-- Start of Information shown --
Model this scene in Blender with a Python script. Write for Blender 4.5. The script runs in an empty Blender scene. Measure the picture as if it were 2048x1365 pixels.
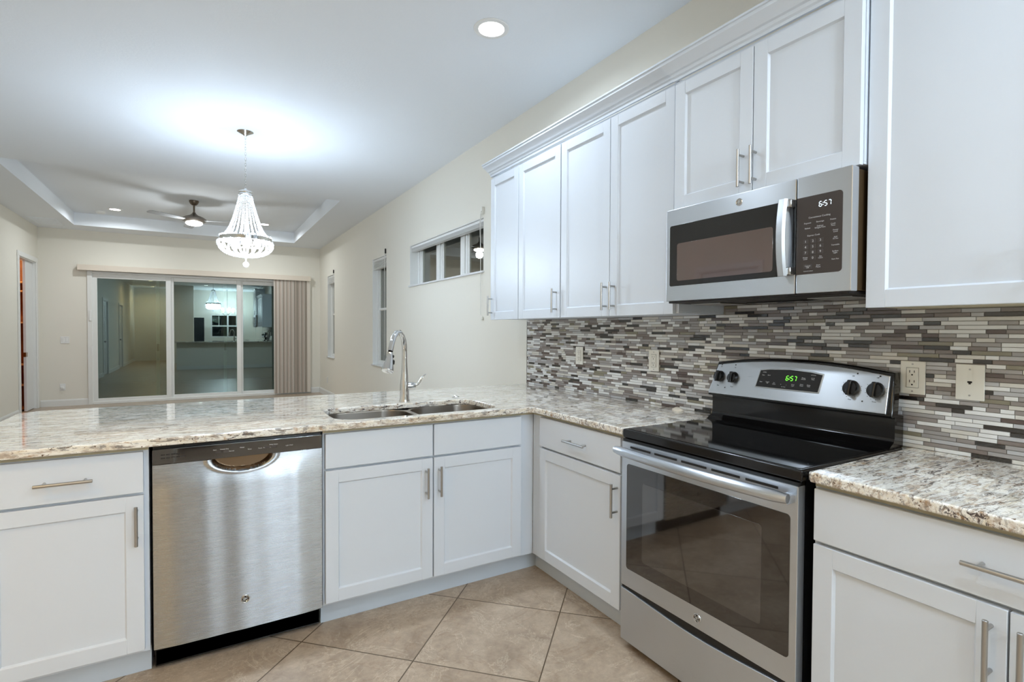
import bpy, bmesh, math, random
from mathutils import Vector, Matrix
random.seed(7)
PI = math.pi
S = bpy.context.scene
C = S.collection

# ------------------------------------------------------------------ camera
FPX = 1047.67
yaw, pit, rol = math.radians(30.758), math.radians(1.144), math.radians(0.268)
F = Vector((math.sin(yaw)*math.cos(pit), math.cos(yaw)*math.cos(pit), -math.sin(pit)))
R = Vector((math.cos(yaw), -math.sin(yaw), 0)); U = R.cross(F)
R2 = R*math.cos(rol)+U*math.sin(rol); U2 = -R*math.sin(rol)+U*math.cos(rol)
cam = bpy.data.objects.new('camera', bpy.data.cameras.new('camera')); C.objects.link(cam)
cam.data.sensor_width = 36; cam.data.lens = 36*FPX/2048
cam.data.clip_start = .02
cam.matrix_world = Matrix(((R2.x, U2.x, -F.x, -2.1438), (R2.y, U2.y, -F.y, -2.3627), (R2.z, U2.z, -F.z, 1.3073), (0, 0, 0, 1)))
S.camera = cam

# ------------------------------------------------------------------ view + world (night outside)
S.view_settings.view_transform = 'Standard'; S.view_settings.look = 'None'
S.view_settings.gamma = 1; S.view_settings.exposure = 0.28
S.view_settings.use_curve_mapping = False
w = bpy.data.worlds.new('world'); S.world = w; w.use_nodes = True
w.node_tree.nodes['Background'].inputs[0].default_value = (.018, .024, .034, 1)
w.node_tree.nodes['Background'].inputs[1].default_value = .5

# ------------------------------------------------------------------ room lights (one kitchen fixture added unseen)
KITCHEN_LIGHTS = [(-.748, .221), (-2.15, .221), (-1.94, -2.6), (-.72, -2.65)]  # the one over the dishwasher is unseen, added to light the kitchen
KITCHEN_W, TRAY_W, CHAND_W, HALL_W, FAN_W, PEND_W = 9, 12.5, 92, 16, 14, 25
COL_K = (.72, .85, 1.0); COL_F = (.90, .96, 1.0); COL_C = (.68, .83, 1.0); COL_W = (1.0, .66, .26)
ZC, ZT = 2.98, 3.18
TRAY_LIGHTS = [(-3.281, 7.92), (-1.148, 7.951)]
HALL_LIGHTS = [(-3.62, -1.6), (-3.75, -4.6)]
ENTRY_LIGHTS = [(-3.7, 1.9), (-3.3, 3.6), (-.7, 3.4)]

# ------------------------------------------------------------------ helpers
def srgb(r, g, b):
    f = lambda c: (c/255/12.92) if c/255 <= .04045 else ((c/255+.055)/1.055)**2.4
    return (f(r), f(g), f(b), 1)

class MB:
    def __init__(s): s.bm = bmesh.new()
    def _mi(s, before, mi):
        for f in list(s.bm.faces)[before:]: f.material_index = mi
    def box(s, x0, x1, y0, y1, z0, z1, b=0, mi=0, seg=1):
        n0 = len(s.bm.faces)
        t = bmesh.new(); bmesh.ops.create_cube(t, size=1)
        for v in t.verts:
            v.co = Vector(((x0+x1)/2+v.co.x*(x1-x0), (y0+y1)/2+v.co.y*(y1-y0), (z0+z1)/2+v.co.z*(z1-z0)))
        if b: bmesh.ops.bevel(t, geom=list(t.edges), offset=b, segments=seg, profile=.5, affect='EDGES')
        s._merge(t, mi); return s
    def _merge(s, t, mi=0, M=None):
        if M is not None: bmesh.ops.transform(t, matrix=M, verts=t.verts)
        mp = {}
        for v in t.verts: mp[v] = s.bm.verts.new(v.co)
        for f in t.faces:
            try:
                nf = s.bm.faces.new([mp[v] for v in f.verts]); nf.material_index = mi if mi >= 0 else f.material_index
            except ValueError: pass
        t.free()
    def loft(s, rings, cap=True, close=True, mi=0):
        rv = [[s.bm.verts.new(p) for p in r] for r in rings]
        n = len(rings[0])
        for a, b in zip(rv, rv[1:]):
            for i in range(n if close else n-1):
                j = (i+1) % n
                s.bm.faces.new((a[i], a[j], b[j], b[i])).material_index = mi
        if cap and close:
            for r_ in (rv[0][::-1], rv[-1]):
                try: s.bm.faces.new(r_).material_index = mi
                except ValueError: pass
        return s
    def tube(s, pts, r, n=12, cap=True, mi=0, sc=None):
        pts = [Vector(p) for p in pts]; rs = r if isinstance(r, (list, tuple)) else [r]*len(pts)
        rings = []; up = None
        for i, p in enumerate(pts):
            d = (pts[min(i+1, len(pts)-1)]-pts[max(i-1, 0)]).normalized()
            if up is None:
                up = Vector((0, 0, 1)) if abs(d.z) < .9 else Vector((0, 1, 0))
            a = d.cross(up)
            if a.length < 1e-6: a = d.orthogonal()
            a.normalize(); b = a.cross(d).normalized(); up = b
            q = sc[i] if sc else 1
            rings.append([p+(a*math.cos(2*PI*k/n)+b*math.sin(2*PI*k/n)*q)*rs[i] for k in range(n)])
        return s.loft(rings, cap, True, mi)
    def cyl(s, p0, p1, r, n=20, r2=None, mi=0, bev=0):
        p0, p1 = Vector(p0), Vector(p1)
        if bev:
            d = (p1-p0).normalized(); rr = r if r2 is None else r2
            return s.tube([p0, p0+d*bev, p1-d*bev, p1], [r-bev, r, rr, rr-bev], n, True, mi)
        return s.tube([p0, p1], [r, r if r2 is None else r2], n, True, mi)
    def lathe(s, prof, c=(0, 0, 0), n=32, axis='z', mi=0, cap=True):
        c = Vector(c); rings = []
        for r, h in prof:
            ring = []
            for k in range(n):
                a = 2*PI*k/n; ca, sa = math.cos(a)*r, math.sin(a)*r
                v = {'z': (ca, sa, h), 'y': (ca, h, -sa), 'x': (h, ca, sa)}[axis]
                ring.append(c+Vector(v))
            rings.append(ring)
        return s.loft(rings, cap, True, mi)
    def torus(s, c, R_, r_, n=40, m=10, axis='z', mi=0):
        c = Vector(c); pr = [(R_+r_*math.cos(2*PI*k/m), r_*math.sin(2*PI*k/m)) for k in range(m+1)]
        return s.lathe(pr, c, n, axis, mi, cap=False)
    def ball(s, c, r, sub=1, mi=0, sz=1):
        t = bmesh.new(); bmesh.ops.create_icosphere(t, subdivisions=sub, radius=r)
        s._merge(t, mi, Matrix.Translation(c) @ Matrix.Diagonal((1, 1, sz, 1))); return s
    def prism(s, poly, y0, y1, axis='y', mi=0):
        f = {'y': lambda a, b, t: (a, t, b), 'x': lambda a, b, t: (t, a, b), 'z': lambda a, b, t: (a, b, t)}[axis]
        return s.loft([[Vector(f(a, b, y0)) for a, b in poly], [Vector(f(a, b, y1)) for a, b in poly]], True, True, mi)
    def curve2d(s, polys, y0, depth, plane='xz', bevel=0, mi=0, res=2):
        cu = bpy.data.curves.new('t', 'CURVE'); cu.dimensions = '2D'; cu.fill_mode = 'BOTH'
        cu.extrude = max(depth/2-bevel, 0); cu.bevel_depth = bevel; cu.bevel_resolution = res; cu.offset = -bevel
        for poly in polys:
            sp = cu.splines.new('POLY'); sp.points.add(len(poly)-1)
            for i, (a, b) in enumerate(poly): sp.points[i].co = (a, b, 0, 1)
            sp.use_cyclic_u = True
        return s._from_data(cu, y0, depth, plane, mi)
    def _from_data(s, cu, y0, depth, plane, mi, M=None):
        o = bpy.data.objects.new('t', cu); C.objects.link(o)
        dg = bpy.context.evaluated_depsgraph_get()
        me = bpy.data.meshes.new_from_object(o.evaluated_get(dg))
        t = bmesh.new(); t.from_mesh(me)
        bmesh.ops.remove_doubles(t, verts=t.verts, dist=1e-6)
        if plane == 'xz': Mx = Matrix(((1, 0, 0, 0), (0, 0, -1, y0+depth/2), (0, 1, 0, 0), (0, 0, 0, 1)))
        else: Mx = Matrix.Translation((0, 0, y0+depth/2))
        if M is not None: Mx = Mx @ M
        s._merge(t, mi, Mx)
        bpy.data.objects.remove(o); bpy.data.meshes.remove(me)
        return s
    def text(s, body, x, z, size, y0, depth=.0006, mi=0, align='CENTER', shear=0, bold=0):
        cu = bpy.data.curves.new('t', 'FONT'); cu.body = body; cu.size = size; cu.align_x = align; cu.align_y = 'CENTER'
        cu.extrude = depth/2; cu.shear = shear; cu.offset = bold; cu.resolution_u = 2; cu.space_line = .85
        return s._from_data(cu, y0, depth, 'xz', mi, Matrix.Translation((x, z, 0)))
    def xf(s, M): bmesh.ops.transform(s.bm, matrix=M, verts=s.bm.verts); return s
    def build(s, name, mats, parent=None, loc=None, angle=40, recalc=True):
        if recalc: bmesh.ops.recalc_face_normals(s.bm, faces=s.bm.faces)
        me = bpy.data.meshes.new(name)
        o = bpy.data.objects.new(name, me); C.objects.link(o)
        if loc is not None:
            bmesh.ops.translate(s.bm, verts=s.bm.verts, vec=-Vector(loc)); o.location = loc
        s.bm.to_mesh(me); s.bm.free()
        if not isinstance(mats, (list, tuple)): mats = [mats]
        for m in mats: me.materials.append(m)
        me.polygons.foreach_set('use_smooth', [True]*len(me.polygons))
        me.set_sharp_from_angle(angle=math.radians(angle))
        if angle > 5:
            wn = o.modifiers.new('weighted', 'WEIGHTED_NORMAL'); wn.keep_sharp = True; wn.weight = 100
        if parent: o.parent = parent
        return o

def thing(name, label, cat, loc=(0, 0, 0), rz=0, group=None):
    o = bpy.data.objects.new(name, None); C.objects.link(o); o.empty_display_size = .05
    o.location = loc; o.rotation_euler = (0, 0, rz); return tag(o, label, cat, group)
def tag(o, label, cat, group=None):
    o['label'] = label; o['category'] = cat
    if group: o['group'] = group
    return o
def struct(o, label=None):
    o['kind'] = 'structure'
    if label: o['label'] = label
    return o
def copy_tree(o, parent=None):
    c = o.copy(); C.objects.link(c); c.parent = parent
    for ch in list(o.children): copy_tree(ch, c)
    return c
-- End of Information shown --
The request – Give again, exactly, the lines from the start of the data through the one holding "S.camera = cam"; omit the pictures.

Reply –
Model this scene in Blender with a Python script. Write for Blender 4.5. The script runs in an empty Blender scene. Measure the picture as if it were 2048x1365 pixels.
import bpy, bmesh, math, random
from mathutils import Vector, Matrix
random.seed(7)
PI = math.pi
S = bpy.context.scene
C = S.collection

# ------------------------------------------------------------------ camera
FPX = 1047.67
yaw, pit, rol = math.radians(30.758), math.radians(1.144), math.radians(0.268)
F = Vector((math.sin(yaw)*math.cos(pit), math.cos(yaw)*math.cos(pit), -math.sin(pit)))
R = Vector((math.cos(yaw), -math.sin(yaw), 0)); U = R.cross(F)
R2 = R*math.cos(rol)+U*math.sin(rol); U2 = -R*math.sin(rol)+U*math.cos(rol)
cam = bpy.data.objects.new('camera', bpy.data.cameras.new('camera')); C.objects.link(cam)
cam.data.sensor_width = 36; cam.data.lens = 36*FPX/2048
cam.data.clip_start = .02
cam.matrix_world = Matrix(((R2.x, U2.x, -F.x, -2.1438), (R2.y, U2.y, -F.y, -2.3627), (R2.z, U2.z, -F.z, 1.3073), (0, 0, 0, 1)))
S.camera = cam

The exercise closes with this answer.